Repeat the lines below exactly as written, please, from the line with "tree('shrub', 'dark shaded" to the line with "10.68), (1.42, 10.9)]", both lines included, and no others.
>> start Dataset extract
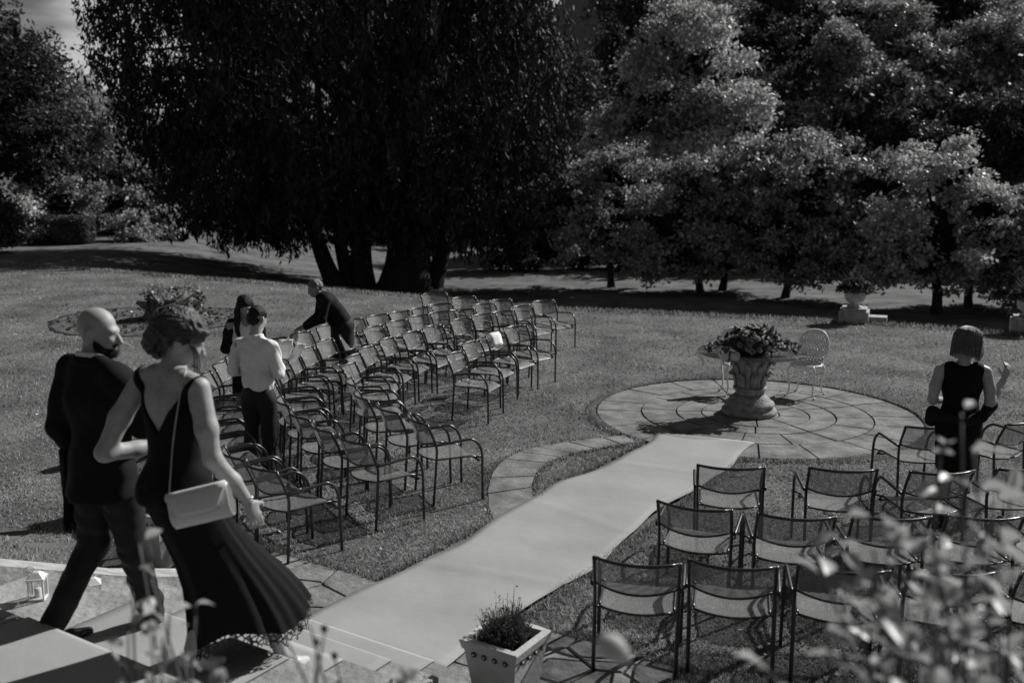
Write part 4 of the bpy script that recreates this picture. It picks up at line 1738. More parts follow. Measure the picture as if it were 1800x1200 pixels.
# a long shaded shrubbery closing the lower lawn behind the fruit trees
for k in range(13):
    pr = random.Random(700 + k)
    x = 0.5 + k * 2.9 + pr.uniform(-.5, .5)
    y = 51.5 - k * 0.35 + pr.uniform(-.6, .6)
    gz = float(ground_z(x, y))
    h = pr.uniform(1.7, 2.6)
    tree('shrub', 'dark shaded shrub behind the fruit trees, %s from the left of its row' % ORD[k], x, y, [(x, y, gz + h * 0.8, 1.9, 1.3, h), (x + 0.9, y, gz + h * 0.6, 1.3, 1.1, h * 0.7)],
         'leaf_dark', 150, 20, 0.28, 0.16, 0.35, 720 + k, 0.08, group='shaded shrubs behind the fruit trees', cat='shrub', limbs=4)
for k in range(7):
    pr = random.Random(800 + k)
    x = -27 + k * 4.3 + pr.uniform(-.6, .6)
    y = 74 + pr.uniform(-1, 1)
    gz = float(ground_z(x, y))
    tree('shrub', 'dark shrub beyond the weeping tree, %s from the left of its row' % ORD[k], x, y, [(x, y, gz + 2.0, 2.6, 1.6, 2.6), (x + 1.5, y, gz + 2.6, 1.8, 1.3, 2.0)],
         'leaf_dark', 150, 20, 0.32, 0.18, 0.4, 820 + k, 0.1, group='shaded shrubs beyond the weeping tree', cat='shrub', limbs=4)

# ------------------------------------------------------------------ grass


def in_poly(x, y, P):
    ins = np.zeros(len(x), bool)
    j = len(P) - 1
    for i in range(len(P)):
        xi, yi = P[i]
        xj, yj = P[j]
        c = ((yi > y) != (yj > y)) & (x < (xj - xi) * (y - yi) / (yj - yi + 1e-12) + xi)
        ins ^= c
        j = i
    return ins


PATH_POLY = [(1.30, 11.20), (0.72, 10.98), (0.19, 10.65), (-0.08, 10.25), (-0.2, 9.8), (-0.24, 9.1), (-0.17, 8.4), (0.1, 7.8), (0.6, 7.35), (0.9, 8.35), (0.5, 8.6), (0.25, 8.93), (0.2, 9.3), (0.26, 9.8), (0.38, 10.1), (0.62, 10.42), (1.0, 10.68), (1.42, 10.9)]


def off_grass(x, y):
    s = -((x - O0[0]) * SDIR[0] + (y - O0[1]) * SDIR[1])
    t = (x - O0[0]) * NDIR[0] + (y - O0[1]) * NDIR[1]
    bad = np.hypot(x - PC[0], y - PC[1]) < PR + 0.02
    bad |= in_poly(x, y, PATH_POLY)
    bad |= (s > FLAG[0]) & (s < 0.1) & (t > FLAG[2]) & (t < FLAG[3])
    bad |= (s > -0.1) & (t > ST_L - 0.28) & (t < ST_R + 0.02)
    d = np.maximum(-s, 0)
    bad |= (s < 0.1) & (s > -6.1) & (t > -1.235 + 0.012 * d) & (t < 0.012 - 0.012 * d)
    bad |= (np.abs(np.hypot(x + 7.3, y - 20.0) - 2.02) < 0.07) | (np.hypot(x + 6.95, y - 20.25) < 0.6)
    bad |= (s > 2.9)
    return bad


def build_grass():
    rng = np.random.default_rng(61)
    n = 720000
    # even on the picture: density falls with distance
    y = 1 / rng.uniform(1 / 33.0, 1 / 4.2, n)
    x = rng.uniform(-1, 1, n) * (0.60 * y + 1.2)
    ok = ~off_grass(x, y)
    x, y = x[ok], y[ok]
    # clumpy sward
    cl = np.sin(x * 7.1 + 2 * np.sin(y * 3.3)) * np.sin(y * 6.3 + 2 * np.sin(x * 4.1))
    keep = rng.uniform(0, 1, len(x)) < 0.72 + 0.28 * cl
    x, y = x[keep], y[keep]
    n = len(x)
    h = rng.uniform(0.012, 0.032, n) * (1 + 0.25 * np.sin(x * 3.7 + y * 2.9)) * (1 + 0.02 * y)
    w = rng.uniform(0.0028, 0.0055, n) * (0.55 + y / 9.5)
    a = rng.uniform(0, 2 * PI, n)
    ln = rng.normal(size=(n, 2)) * 0.018 * (1 + y[:, None] / 25)
    z = ground_z(x, y) - 0.003
    B = np.stack([x, y, z], 1)
    D = np.stack([np.cos(a) * w, np.sin(a) * w, np.zeros(n)], 1)
    T = B + np.stack([ln[:, 0], ln[:, 1], h], 1)
    V = np.stack([B - D, B + D, T], 1).reshape(-1, 3)
    o = obj('grass', np_mesh('grass', V, 3), 'grass')
    tag(o, 'short mown grass blades of the lawn', 'grass', None, 'stuff')
    # shaggy rims: round the patio, along path and flags, the carpet and the terrace edge
    P = []
    k = 5200
    a = rng.uniform(0, 2 * PI, k)
    r = PR + 0.025 + rng.exponential(0.04, k)
    P.append(np.stack([PC[0] + r * np.cos(a), PC[1] + r * np.sin(a)], 1))
    pp = np.array(PATH_POLY)
    for i in range(len(pp)):
        if i in (8, 17):
            continue
        A_, B_ = pp[i], pp[(i + 1) % len(pp)]
        q = rng.uniform(0, 1, (130, 1))
        P.append(A_ + (B_ - A_) * q + rng.normal(size=(130, 2)) * 0.03)
    t = rng.uniform(FLAG[2] - .1, FLAG[3] + .1, 1500)
    s = FLAG[0] - rng.exponential(0.04, 1500)
    P.append(np.stack([O0[0] - s * SDIR[0] + t * NDIR[0], O0[1] - s * SDIR[1] + t * NDIR[1]], 1))
    s = rng.uniform(-5.9, -0.9, 5200)
    t = np.where(rng.uniform(0, 1, 5200) < 0.5, -1.25 + 0.012 * -s - rng.exponential(0.03, 5200), 0.02 - 0.012 * -s + rng.exponential(0.03, 5200))
    P.append(np.stack([O0[0] - s * SDIR[0] + t * NDIR[0], O0[1] - s * SDIR[1] + t * NDIR[1]], 1))
    xe = rng.uniform(-20, 13, 9000)
    ye = np.interp(xe, EX, EY) + rng.normal(size=9000) * 0.16
    P.append(np.stack([xe, ye], 1))
    P = np.concatenate(P)
    bad = off_grass(P[:, 0], P[:, 1])
    P = P[~bad]
    n = len(P)
    far = P[:, 1] > 16
    h = rng.uniform(0.03, 0.065, n) * np.where(far, 1.5, 1)
    w = rng.uniform(0.003, 0.006, n) * (0.6 + P[:, 1] / 9)
    a = rng.uniform(0, 2 * PI, n)
    B = np.stack([P[:, 0], P[:, 1], ground_z(P[:, 0], P[:, 1])], 1)
    D = np.stack([np.cos(a) * w, np.sin(a) * w, np.zeros(n)], 1)
    T = B + np.concatenate([rng.normal(size=(n, 2)) * 0.025, h[:, None]], 1)
    o = obj('grass_fringe', np_mesh('grass_fringe', np.stack([B - D, B + D, T], 1).reshape(-1, 3), 3), 'grass')
    tag(o, 'longer uncut grass along the edges of paving and terrace', 'grass', None, 'stuff')
    # petals and fallen leaves
    n = 420
    y = 1 / rng.uniform(1 / 24.0, 1 / 5.0, n)
    x = rng.uniform(-1, 1, n) * 0.58 * y
    ok = ~off_grass(x, y)
    x, y = x[ok], y[ok]
    pts = np.stack([x, y, ground_z(x, y) + 0.035], 1)
    o = leaf_cloud('fallen_leaves', 'litter', None, pts, 0.034, 0.022, 62, 0.1)
    tag(o, 'small pale petals and dry leaves scattered on the grass', 'leaves', None, 'stuff')


build_grass()

# ------------------------------------------------------------------ figures: one smooth surface grown from capsules and ellipsoids


class Field:
    def __init__(s, k=0.03):
        s.p = []
        s.k = k
        s.cuts = []

    def cap(s, a, b, ra, rb, sx=None, k=None):
        s.p.append(('c', np.array(a, float), np.array(b, float), ra, rb, k))
        return s

    def chain(s, pts, rs, k=None):
        for i in range(len(pts) - 1):
            s.cap(pts[i], pts[i + 1], rs[i], rs[i + 1], None, k)
        return s

    def ell(s, c, r, M=None, k=None):
        s.p.append(('e', np.array(c, float), np.array(r, float), np.array(M.to_3x3()) if M is not None else np.eye(3), None, k))
        return s

    def cut(s, fn):
        s.cuts.append(fn)
        return s

    def mesh(s, name, h=0.01):
        lo, hi = np.full(3, 1e9), np.full(3, -1e9)
        for q in s.p:
            if q[0] == 'c':
                r = max(q[3], q[4])
                lo = np.minimum(lo, np.minimum(q[1], q[2]) - r)
                hi = np.maximum(hi, np.maximum(q[1], q[2]) + r)
            else:
                r = q[2].max()
                lo = np.minimum(lo, q[1] - r)
                hi = np.maximum(hi, q[1] + r)
        lo -= 4 * h
        hi += 4 * h
        n = np.ceil((hi - lo) / h).astype(int) + 1
        F = np.full(n, 1.0, np.float32)
        ax = [lo[i] + np.arange(n[i]) * h for i in range(3)]
        for q in s.p:
            k = q[5] if q[5] is not None else s.k
            mg = k + 3 * h
            if q[0] == 'c':
                r = max(q[3], q[4])
                a, b = np.minimum(q[1], q[2]) - r - mg, np.maximum(q[1], q[2]) + r + mg
            else:
                r = q[2].max()
                a, b = q[1] - r - mg, q[1] + r + mg
            i0 = np.maximum(np.floor((a - lo) / h).astype(int), 0)
            i1 = np.minimum(np.ceil((b - lo) / h).astype(int) + 1, n)
            X = ax[0][i0[0]:i1[0]][:, None, None]
            Y = ax[1][i0[1]:i1[1]][None, :, None]
            Z = ax[2][i0[2]:i1[2]][None, None, :]
            if q[0] == 'c':
                d = q[2] - q[1]
                L2 = max((d * d).sum(), 1e-12)
                t = np.clip(((X - q[1][0]) * d[0] + (Y - q[1][1]) * d[1] + (Z - q[1][2]) * d[2]) / L2, 0, 1)
                D = np.sqrt((X - q[1][0] - t * d[0]) ** 2 + (Y - q[1][1] - t * d[1]) ** 2 + (Z - q[1][2] - t * d[2]) ** 2) - (q[3] + (q[4] - q[3]) * t)
            else:
                M = q[3].T
                x, y, z = X - q[1][0], Y - q[1][1], Z - q[1][2]
                u = M[0, 0] * x + M[0, 1] * y + M[0, 2] * z
                v = M[1, 0] * x + M[1, 1] * y + M[1, 2] * z
                w = M[2, 0] * x + M[2, 1] * y + M[2, 2] * z
                r = q[2]
                k0 = np.sqrt((u / r[0]) ** 2 + (v / r[1]) ** 2 + (w / r[2]) ** 2)
                k1 = np.sqrt((u / r[0] ** 2) ** 2 + (v / r[1] ** 2) ** 2 + (w / r[2] ** 2) ** 2) + 1e-9
                D = k0 * (k0 - 1) / k1
            S = F[i0[0]:i1[0], i0[1]:i1[1], i0[2]:i1[2]]
            hh = np.clip(0.5 + 0.5 * (S - D) / k, 0, 1)
            S[...] = S * (1 - hh) + D * hh - k * hh * (1 - hh)
        for fn in s.cuts:
            F = np.maximum(F, fn(ax[0][:, None, None], ax[1][None, :, None], ax[2][None, None, :])).astype(np.float32)
        return surface_nets(name, F, lo, h)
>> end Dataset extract
Result of this exercise:
    tree('shrub', 'dark shaded shrub behind the fruit trees, %s from the left of its row' % ORD[k], x, y, [(x, y, gz + h * 0.8, 1.9, 1.3, h), (x + 0.9, y, gz + h * 0.6, 1.3, 1.1, h * 0.7)],
         'leaf_dark', 150, 20, 0.28, 0.16, 0.35, 720 + k, 0.08, group='shaded shrubs behind the fruit trees', cat='shrub', limbs=4)
for k in range(7):
    pr = random.Random(800 + k)
    x = -27 + k * 4.3 + pr.uniform(-.6, .6)
    y = 74 + pr.uniform(-1, 1)
    gz = float(ground_z(x, y))
    tree('shrub', 'dark shrub beyond the weeping tree, %s from the left of its row' % ORD[k], x, y, [(x, y, gz + 2.0, 2.6, 1.6, 2.6), (x + 1.5, y, gz + 2.6, 1.8, 1.3, 2.0)],
         'leaf_dark', 150, 20, 0.32, 0.18, 0.4, 820 + k, 0.1, group='shaded shrubs beyond the weeping tree', cat='shrub', limbs=4)

# ------------------------------------------------------------------ grass


def in_poly(x, y, P):
    ins = np.zeros(len(x), bool)
    j = len(P) - 1
    for i in range(len(P)):
        xi, yi = P[i]
        xj, yj = P[j]
        c = ((yi > y) != (yj > y)) & (x < (xj - xi) * (y - yi) / (yj - yi + 1e-12) + xi)
        ins ^= c
        j = i
    return ins


PATH_POLY = [(1.30, 11.20), (0.72, 10.98), (0.19, 10.65), (-0.08, 10.25), (-0.2, 9.8), (-0.24, 9.1), (-0.17, 8.4), (0.1, 7.8), (0.6, 7.35), (0.9, 8.35), (0.5, 8.6), (0.25, 8.93), (0.2, 9.3), (0.26, 9.8), (0.38, 10.1), (0.62, 10.42), (1.0, 10.68), (1.42, 10.9)]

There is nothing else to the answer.